SHORT TASK. Print, exactly as they stand, the lines from the start of the listing to the line containing "CT, ST = math.cos(TH), math.sin(TH)", inclusive.

SUPPLIED MATERIAL.

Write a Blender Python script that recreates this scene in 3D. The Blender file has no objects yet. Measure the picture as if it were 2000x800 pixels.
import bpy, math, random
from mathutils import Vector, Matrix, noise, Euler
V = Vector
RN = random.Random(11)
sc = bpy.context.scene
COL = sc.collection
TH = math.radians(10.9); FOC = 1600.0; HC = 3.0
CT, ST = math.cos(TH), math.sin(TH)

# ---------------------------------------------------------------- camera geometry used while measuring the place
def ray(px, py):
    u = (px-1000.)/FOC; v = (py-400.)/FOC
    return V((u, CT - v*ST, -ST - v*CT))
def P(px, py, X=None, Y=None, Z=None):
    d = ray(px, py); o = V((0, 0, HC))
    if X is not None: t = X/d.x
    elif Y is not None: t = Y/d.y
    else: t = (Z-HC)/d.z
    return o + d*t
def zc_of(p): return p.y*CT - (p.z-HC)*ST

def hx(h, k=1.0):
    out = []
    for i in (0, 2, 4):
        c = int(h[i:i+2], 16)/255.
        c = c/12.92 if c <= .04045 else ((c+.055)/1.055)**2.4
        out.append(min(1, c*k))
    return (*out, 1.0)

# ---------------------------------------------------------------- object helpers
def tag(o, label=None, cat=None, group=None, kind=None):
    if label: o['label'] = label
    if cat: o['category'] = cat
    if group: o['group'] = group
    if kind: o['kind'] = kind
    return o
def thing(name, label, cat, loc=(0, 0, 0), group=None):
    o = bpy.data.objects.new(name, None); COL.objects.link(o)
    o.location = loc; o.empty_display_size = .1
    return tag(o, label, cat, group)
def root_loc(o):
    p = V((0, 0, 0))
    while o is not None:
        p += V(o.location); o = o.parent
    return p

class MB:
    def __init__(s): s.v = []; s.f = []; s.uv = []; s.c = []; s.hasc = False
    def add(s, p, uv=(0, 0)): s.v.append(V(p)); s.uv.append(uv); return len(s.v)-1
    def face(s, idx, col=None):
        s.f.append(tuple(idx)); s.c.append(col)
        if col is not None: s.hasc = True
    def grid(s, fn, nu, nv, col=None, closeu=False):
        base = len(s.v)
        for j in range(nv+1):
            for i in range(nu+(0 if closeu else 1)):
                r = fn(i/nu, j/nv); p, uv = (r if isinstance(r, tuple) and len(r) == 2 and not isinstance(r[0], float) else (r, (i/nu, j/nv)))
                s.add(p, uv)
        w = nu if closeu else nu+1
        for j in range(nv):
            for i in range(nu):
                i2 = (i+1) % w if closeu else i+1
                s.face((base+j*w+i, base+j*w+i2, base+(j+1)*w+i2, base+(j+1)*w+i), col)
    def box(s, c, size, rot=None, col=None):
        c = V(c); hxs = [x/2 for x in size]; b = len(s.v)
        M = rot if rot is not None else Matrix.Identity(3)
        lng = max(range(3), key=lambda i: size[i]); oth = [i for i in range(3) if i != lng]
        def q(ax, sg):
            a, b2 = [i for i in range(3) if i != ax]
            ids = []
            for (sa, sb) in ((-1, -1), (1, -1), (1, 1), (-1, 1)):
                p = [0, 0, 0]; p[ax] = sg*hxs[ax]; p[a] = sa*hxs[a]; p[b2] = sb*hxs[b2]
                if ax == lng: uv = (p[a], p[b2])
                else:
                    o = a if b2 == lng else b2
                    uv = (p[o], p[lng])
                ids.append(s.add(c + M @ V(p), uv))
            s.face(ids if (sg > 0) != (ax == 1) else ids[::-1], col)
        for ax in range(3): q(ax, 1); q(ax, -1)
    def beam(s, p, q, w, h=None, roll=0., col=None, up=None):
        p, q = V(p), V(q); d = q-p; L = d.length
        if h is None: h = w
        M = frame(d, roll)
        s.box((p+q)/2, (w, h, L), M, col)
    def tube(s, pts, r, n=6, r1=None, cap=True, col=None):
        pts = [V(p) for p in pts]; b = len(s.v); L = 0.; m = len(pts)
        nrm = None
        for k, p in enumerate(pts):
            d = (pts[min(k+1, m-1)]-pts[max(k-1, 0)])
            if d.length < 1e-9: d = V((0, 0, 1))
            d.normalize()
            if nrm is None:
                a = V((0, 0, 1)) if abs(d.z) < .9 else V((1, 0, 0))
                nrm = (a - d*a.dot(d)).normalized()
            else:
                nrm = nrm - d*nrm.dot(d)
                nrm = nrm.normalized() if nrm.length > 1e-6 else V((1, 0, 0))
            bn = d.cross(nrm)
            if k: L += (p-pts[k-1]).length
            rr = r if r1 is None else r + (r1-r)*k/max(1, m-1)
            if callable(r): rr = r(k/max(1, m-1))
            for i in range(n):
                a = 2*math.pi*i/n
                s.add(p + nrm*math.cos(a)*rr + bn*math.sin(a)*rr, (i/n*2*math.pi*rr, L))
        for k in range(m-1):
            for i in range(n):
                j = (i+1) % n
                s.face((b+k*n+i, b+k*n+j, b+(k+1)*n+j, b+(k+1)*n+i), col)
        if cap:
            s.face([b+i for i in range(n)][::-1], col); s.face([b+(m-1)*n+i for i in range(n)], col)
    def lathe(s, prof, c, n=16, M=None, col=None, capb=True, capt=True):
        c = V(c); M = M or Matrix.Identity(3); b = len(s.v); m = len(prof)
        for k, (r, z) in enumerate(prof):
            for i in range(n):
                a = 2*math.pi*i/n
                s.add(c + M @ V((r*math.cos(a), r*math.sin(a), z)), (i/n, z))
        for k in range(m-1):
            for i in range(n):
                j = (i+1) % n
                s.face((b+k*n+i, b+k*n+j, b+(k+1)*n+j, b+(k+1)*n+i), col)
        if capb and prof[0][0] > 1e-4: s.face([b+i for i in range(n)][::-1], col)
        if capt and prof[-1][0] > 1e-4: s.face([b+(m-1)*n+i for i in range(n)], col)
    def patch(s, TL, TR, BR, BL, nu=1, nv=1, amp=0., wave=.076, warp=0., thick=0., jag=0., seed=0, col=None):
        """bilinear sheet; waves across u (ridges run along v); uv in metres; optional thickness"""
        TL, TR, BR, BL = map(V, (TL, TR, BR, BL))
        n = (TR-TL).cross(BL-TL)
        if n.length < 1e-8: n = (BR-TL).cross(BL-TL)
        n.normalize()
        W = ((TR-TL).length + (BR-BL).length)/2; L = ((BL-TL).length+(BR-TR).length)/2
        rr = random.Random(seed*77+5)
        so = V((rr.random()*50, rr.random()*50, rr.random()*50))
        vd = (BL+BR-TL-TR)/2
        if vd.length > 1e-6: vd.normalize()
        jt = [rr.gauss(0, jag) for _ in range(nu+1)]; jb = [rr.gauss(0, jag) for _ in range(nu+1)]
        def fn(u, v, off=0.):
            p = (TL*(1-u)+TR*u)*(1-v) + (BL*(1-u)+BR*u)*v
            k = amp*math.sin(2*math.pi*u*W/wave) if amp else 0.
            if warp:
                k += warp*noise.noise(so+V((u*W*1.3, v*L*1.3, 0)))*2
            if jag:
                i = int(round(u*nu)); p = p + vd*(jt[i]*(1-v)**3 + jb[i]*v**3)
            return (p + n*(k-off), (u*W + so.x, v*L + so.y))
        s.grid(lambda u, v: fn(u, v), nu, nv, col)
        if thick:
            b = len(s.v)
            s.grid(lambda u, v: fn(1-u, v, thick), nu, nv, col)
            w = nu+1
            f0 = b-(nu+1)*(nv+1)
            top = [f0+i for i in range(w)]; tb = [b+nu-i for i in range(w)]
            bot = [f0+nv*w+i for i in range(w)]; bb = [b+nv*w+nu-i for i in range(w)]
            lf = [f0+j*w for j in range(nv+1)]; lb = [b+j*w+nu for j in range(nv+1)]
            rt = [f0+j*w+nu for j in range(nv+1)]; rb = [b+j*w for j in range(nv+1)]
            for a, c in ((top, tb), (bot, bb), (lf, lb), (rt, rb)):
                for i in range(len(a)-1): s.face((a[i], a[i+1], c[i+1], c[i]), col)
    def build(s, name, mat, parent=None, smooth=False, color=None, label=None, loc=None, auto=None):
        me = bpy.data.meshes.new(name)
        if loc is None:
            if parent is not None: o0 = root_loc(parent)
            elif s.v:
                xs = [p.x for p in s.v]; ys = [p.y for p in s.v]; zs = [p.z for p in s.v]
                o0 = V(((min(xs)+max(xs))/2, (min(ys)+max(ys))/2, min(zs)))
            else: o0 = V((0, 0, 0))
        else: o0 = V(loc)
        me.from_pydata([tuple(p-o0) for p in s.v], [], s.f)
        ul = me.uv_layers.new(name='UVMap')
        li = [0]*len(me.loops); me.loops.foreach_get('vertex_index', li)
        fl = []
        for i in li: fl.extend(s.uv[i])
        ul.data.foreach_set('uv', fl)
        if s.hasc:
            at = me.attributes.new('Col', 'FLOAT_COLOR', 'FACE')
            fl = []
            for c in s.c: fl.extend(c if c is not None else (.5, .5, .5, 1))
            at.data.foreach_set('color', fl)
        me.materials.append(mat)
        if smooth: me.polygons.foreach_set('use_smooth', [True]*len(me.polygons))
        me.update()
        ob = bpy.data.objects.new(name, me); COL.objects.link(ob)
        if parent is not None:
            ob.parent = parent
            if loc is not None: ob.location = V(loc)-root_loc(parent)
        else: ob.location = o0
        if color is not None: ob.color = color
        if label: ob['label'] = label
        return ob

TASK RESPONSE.
Write a Blender Python script that recreates this scene in 3D. The Blender file has no objects yet. Measure the picture as if it were 2000x800 pixels.
import bpy, math, random
from mathutils import Vector, Matrix, noise, Euler
V = Vector
RN = random.Random(11)
sc = bpy.context.scene
COL = sc.collection
TH = math.radians(10.9); FOC = 1600.0; HC = 3.0
CT, ST = math.cos(TH), math.sin(TH)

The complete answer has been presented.